How do you prepare for a role?
A lot of different ways. Sometimes when I read the material, I know that I can connect to what’s inside that person’s emotional center; I sense their needs. Sometimes when I can’t connect, I just have to keep reading it, and reading it, and reading it and then some little aspect will reveal itself and will trigger a series of things. I might research that person’s history and background or I might have a visual concept of the person or I will see something another character has said about mine that makes sense to me. Sometimes it starts with a feel for a certain physical look: how they wear their hair, what kind of shoes or clothing that is real for this character.
What is your favorite thing about being an actor?
That’s changed. I think at this point in my life, it has to do with the community involved with the particular project, the people I choose to work with. That is so meaningful to me. On an internal level, I think it’s about finding a sense of ease with the work process. That makes me feel really good and comfortable and I know I’ve dropped into the right place.
Who is your favorite actor?
Judi Dench. She’s so forthright and she’s so committed. And she has a wacky sense of humor I see peeking out behind everything she does. And she is a sexy, mature woman!

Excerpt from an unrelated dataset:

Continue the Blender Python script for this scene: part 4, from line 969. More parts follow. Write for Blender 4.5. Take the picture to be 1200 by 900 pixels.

What made you choose Los Angeles?
The first time we came out to LA as an adult, I was on the road tour with Sunrise at Campobello with Ralph Bellamy playing Roosevelt. I was playing Anna, the daughter. The tour ended here, so my husband Dick Franchot and I stayed here and had our first child, Gabrielle, in 1960 and our second child, Pascal, in 1962. After we separated in 1967, I went back to New York again. I put down roots for the next fifteen years, doing a lot of theatre, on and Off-Broadway, did many commercials—which helped put my kids through college—and started directing and teaching. After a two year run in Children of a Lesser God, it seemed time to head to California again. I’m so glad to be back. New York is great for going back to direct a play, visiting friends, going to the theatre—I love doing that. But this is home now. I have my dog and my big backyard and New York is just a JetBlue away! It’s the best of both worlds!